JOB
An exact reproduction of the records is required, with all images left out.

[Records with scene code]
=-=-=-=-=
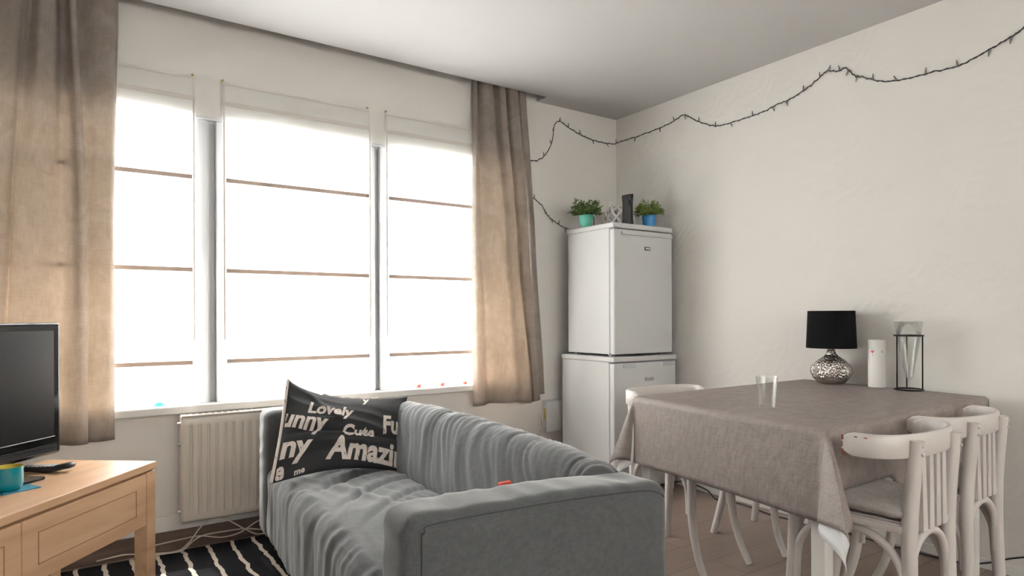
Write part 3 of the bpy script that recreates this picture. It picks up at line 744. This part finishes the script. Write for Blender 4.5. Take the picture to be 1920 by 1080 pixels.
# white lattice lantern
t = thing('lantern', 'round white lattice lantern behind the black carafe', 'lantern', (3.055, 3.18, ZT))
bm = bmesh.new(); R_, Hh = .105, .155
def sph(a, z): 
    rr = R_*math.sqrt(max(.05, 1-((z-.5*Hh)/(Hh*.62))**2)); return Vector((rr*math.cos(a), rr*math.sin(a), z))
for k in range(10):
    for s in (1, -1):
        tube(bm, [sph(2*PI*k/10+s*(z/Hh)*1.25, z) for z in [Hh*q/8 for q in range(9)]], .0095, 6, 2)
link('lattice', bm, m_lant, t, smooth=True)
for z, rr in ((.004, .072), (Hh, .066)):
    bm = bmesh.new(); tube(bm, [(rr*math.cos(2*PI*k/24), rr*math.sin(2*PI*k/24), z) for k in range(25)], .006, 6, 1); link('ring', bm, m_lant, t, smooth=True)
for pp in ([(-.095, 0, .10), (-.100, 0, .16), (-.07, 0, .185), (-.05, 0, .15)], [(.06, 0, .18), (.085, 0, .19), (.10, 0, .165), (.11, 0, .12)]):
    bm = bmesh.new(); tube(bm, pp, .0035, 6, 6); link('handle', bm, m_lant, t, smooth=True)
# ------------------------------------------------------------------ wall box and its cable
t = thing('wall_box', 'white electrical box on the wall left of the fridges', 'box', (2.615, YW-.045, .335))
link('cover', BOX(0, .17, 0, .038, 0, .205, .005), m_fridge, t)
link('back_plate', BOX(-.008, .178, .038, .0445, -.008, .213, .002), m_fridge, t)
link('sticker', BOX(-.0012, .001, .008, .026, .09, .16), m_yellow, t)
bm = bmesh.new(); tube(bm, [(2.60, YW-.01, .37), (2.585, YW-.02, .42), (2.575, YW-.012, .46), (2.572, YW-.02, .36), (2.58, YW-.012, .20), (2.58, YW-.02, .10)], .0035, 6, 8)
tag(link('cable', bm, m_cable, smooth=True), 'thin white cable looping beside the electrical wall box', 'cable')

# ------------------------------------------------------------------ string lights
def string(label, pts, nb, seed):
    rnd = random.Random(seed); P = catmull(pts, 14)
    P = [p+Vector((.0, .0, .005*nz(i*.35, seed))) for i, p in enumerate(P)]
    t = thing('string_lights', label, 'string lights', (0, 0, 0))
    bm = bmesh.new(); tube(bm, P, .0024, 6, 1, smooth=False)
    tube(bm, [p+Vector((0, 0, .004*math.sin(i*.9))) for i, p in enumerate(P)], .0016, 5, 1, smooth=False)
    c = link('cable', bm, m_wire, t, smooth=True)
    for k in range(nb):
        p = P[int((k+.5)/nb*(len(P)-1))]; a = rnd.uniform(-.5, .5) + (0 if rnd.random() < .5 else PI)
        alongy = p.x > 3.2
        d = Vector((0, math.sin(a), math.cos(a))) if alongy else Vector((math.sin(a), 0, math.cos(a)))
        bm = bmesh.new(); tube(bm, [p, p+d*.012, p+d*.030], [.0032, .004, .0018], 6, 1, smooth=False)
        link('bulb', bm, m_bulb, c, smooth=True)
    return t
yw, xw = YW-.006, XR-.006
string('dark string of small unlit lights draped along both walls above fridge and table', [(2.44, yw, 2.14), (2.579, yw, 2.165), (2.65, yw, 2.22), (2.70, yw, 2.31), (2.72, yw, 2.42), (2.764, yw, 2.455), (2.83, yw, 2.432), (2.93, yw, 2.40), (3.03, yw, 2.378), (3.14, yw, 2.37), (3.27, yw, 2.375),
   (xw, 3.42, 2.385), (xw, 3.2, 2.385), (xw, 3.0, 2.395), (xw, 2.90, 2.41), (xw, 2.822, 2.425), (xw, 2.72, 2.36), (xw, 2.6, 2.30), (xw, 2.523, 2.285), (xw, 2.38, 2.285), (xw, 2.25, 2.29), (xw, 2.15, 2.31), (xw, 2.081, 2.315), (xw, 1.98, 2.345), (xw, 1.90, 2.385), (xw, 1.86, 2.405),
   (xw, 1.80, 2.385), (xw, 1.761, 2.39), (xw, 1.72, 2.34), (xw, 1.679, 2.318), (xw, 1.58, 2.265), (xw, 1.483, 2.245), (xw, 1.36, 2.24), (xw, 1.246, 2.235), (xw, 1.138, 2.265), (xw, 1.06, 2.292), (xw, 1.011, 2.315), (xw, .90, 2.40), (xw, .80, 2.42)], 34, 4)
string('short lower end of dark string lights between right curtain and upper fridge', [(2.50, yw, 1.92), (2.60, yw, 1.87), (2.66, yw, 1.80), (2.72, yw, 1.762), (2.78, yw, 1.735), (2.84, yw, 1.72)], 5, 9)
bm = bmesh.new(); tube(bm, [(2.84, 3.335, 1.66), (2.82, 3.31, 1.70), (2.80, 3.20, 1.699), (2.77, 3.12, 1.70), (2.765, 3.11, 1.74), (2.752, 3.10, 1.752)], .0028, 6, 8)
tag(link('wire', bm, m_wire, smooth=True), 'black wire end curling up before the mint pot', 'wire')

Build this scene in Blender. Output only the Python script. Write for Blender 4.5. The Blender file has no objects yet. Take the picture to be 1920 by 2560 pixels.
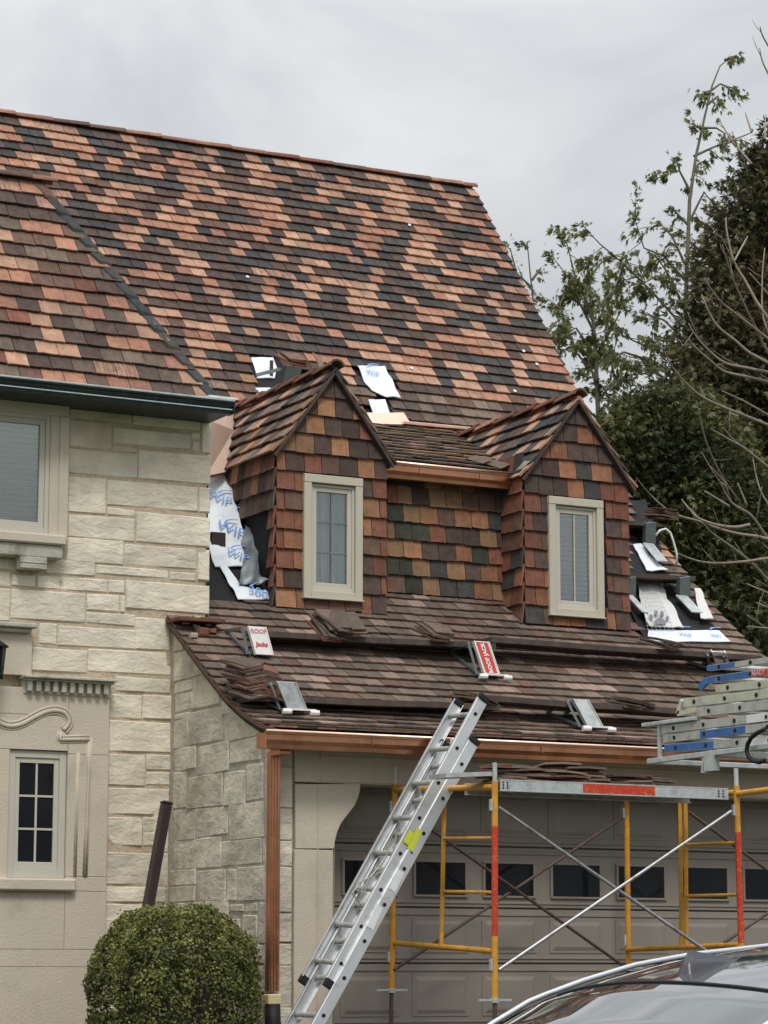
=-=-=-=-=
REPLY
Write part 3 of the bpy script that recreates this picture. It picks up at line 744. This part finishes the script. Write for Blender 4.5. Take the picture to be 1920 by 1080 pixels.
# white lattice lantern
t = thing('lantern', 'round white lattice lantern behind the black carafe', 'lantern', (3.055, 3.18, ZT))
bm = bmesh.new(); R_, Hh = .105, .155
def sph(a, z): 
    rr = R_*math.sqrt(max(.05, 1-((z-.5*Hh)/(Hh*.62))**2)); return Vector((rr*math.cos(a), rr*math.sin(a), z))
for k in range(10):
    for s in (1, -1):
        tube(bm, [sph(2*PI*k/10+s*(z/Hh)*1.25, z) for z in [Hh*q/8 for q in range(9)]], .0095, 6, 2)
link('lattice', bm, m_lant, t, smooth=True)
for z, rr in ((.004, .072), (Hh, .066)):
    bm = bmesh.new(); tube(bm, [(rr*math.cos(2*PI*k/24), rr*math.sin(2*PI*k/24), z) for k in range(25)], .006, 6, 1); link('ring', bm, m_lant, t, smooth=True)
for pp in ([(-.095, 0, .10), (-.100, 0, .16), (-.07, 0, .185), (-.05, 0, .15)], [(.06, 0, .18), (.085, 0, .19), (.10, 0, .165), (.11, 0, .12)]):
    bm = bmesh.new(); tube(bm, pp, .0035, 6, 6); link('handle', bm, m_lant, t, smooth=True)
# ------------------------------------------------------------------ wall box and its cable
t = thing('wall_box', 'white electrical box on the wall left of the fridges', 'box', (2.615, YW-.045, .335))
link('cover', BOX(0, .17, 0, .038, 0, .205, .005), m_fridge, t)
link('back_plate', BOX(-.008, .178, .038, .0445, -.008, .213, .002), m_fridge, t)
link('sticker', BOX(-.0012, .001, .008, .026, .09, .16), m_yellow, t)
bm = bmesh.new(); tube(bm, [(2.60, YW-.01, .37), (2.585, YW-.02, .42), (2.575, YW-.012, .46), (2.572, YW-.02, .36), (2.58, YW-.012, .20), (2.58, YW-.02, .10)], .0035, 6, 8)
tag(link('cable', bm, m_cable, smooth=True), 'thin white cable looping beside the electrical wall box', 'cable')

# ------------------------------------------------------------------ string lights
def string(label, pts, nb, seed):
    rnd = random.Random(seed); P = catmull(pts, 14)
    P = [p+Vector((.0, .0, .005*nz(i*.35, seed))) for i, p in enumerate(P)]
    t = thing('string_lights', label, 'string lights', (0, 0, 0))
    bm = bmesh.new(); tube(bm, P, .0024, 6, 1, smooth=False)
    tube(bm, [p+Vector((0, 0, .004*math.sin(i*.9))) for i, p in enumerate(P)], .0016, 5, 1, smooth=False)
    c = link('cable', bm, m_wire, t, smooth=True)
    for k in range(nb):
        p = P[int((k+.5)/nb*(len(P)-1))]; a = rnd.uniform(-.5, .5) + (0 if rnd.random() < .5 else PI)
        alongy = p.x > 3.2
        d = Vector((0, math.sin(a), math.cos(a))) if alongy else Vector((math.sin(a), 0, math.cos(a)))
        bm = bmesh.new(); tube(bm, [p, p+d*.012, p+d*.030], [.0032, .004, .0018], 6, 1, smooth=False)
        link('bulb', bm, m_bulb, c, smooth=True)
    return t
yw, xw = YW-.006, XR-.006
string('dark string of small unlit lights draped along both walls above fridge and table', [(2.44, yw, 2.14), (2.579, yw, 2.165), (2.65, yw, 2.22), (2.70, yw, 2.31), (2.72, yw, 2.42), (2.764, yw, 2.455), (2.83, yw, 2.432), (2.93, yw, 2.40), (3.03, yw, 2.378), (3.14, yw, 2.37), (3.27, yw, 2.375),
   (xw, 3.42, 2.385), (xw, 3.2, 2.385), (xw, 3.0, 2.395), (xw, 2.90, 2.41), (xw, 2.822, 2.425), (xw, 2.72, 2.36), (xw, 2.6, 2.30), (xw, 2.523, 2.285), (xw, 2.38, 2.285), (xw, 2.25, 2.29), (xw, 2.15, 2.31), (xw, 2.081, 2.315), (xw, 1.98, 2.345), (xw, 1.90, 2.385), (xw, 1.86, 2.405),
   (xw, 1.80, 2.385), (xw, 1.761, 2.39), (xw, 1.72, 2.34), (xw, 1.679, 2.318), (xw, 1.58, 2.265), (xw, 1.483, 2.245), (xw, 1.36, 2.24), (xw, 1.246, 2.235), (xw, 1.138, 2.265), (xw, 1.06, 2.292), (xw, 1.011, 2.315), (xw, .90, 2.40), (xw, .80, 2.42)], 34, 4)
string('short lower end of dark string lights between right curtain and upper fridge', [(2.50, yw, 1.92), (2.60, yw, 1.87), (2.66, yw, 1.80), (2.72, yw, 1.762), (2.78, yw, 1.735), (2.84, yw, 1.72)], 5, 9)
bm = bmesh.new(); tube(bm, [(2.84, 3.335, 1.66), (2.82, 3.31, 1.70), (2.80, 3.20, 1.699), (2.77, 3.12, 1.70), (2.765, 3.11, 1.74), (2.752, 3.10, 1.752)], .0028, 6, 8)
tag(link('wire', bm, m_wire, smooth=True), 'black wire end curling up before the mint pot', 'wire')

Build this scene in Blender. Output only the Python script. Write for Blender 4.5. The Blender file has no objects yet. Take the picture to be 1920 by 2560 pixels.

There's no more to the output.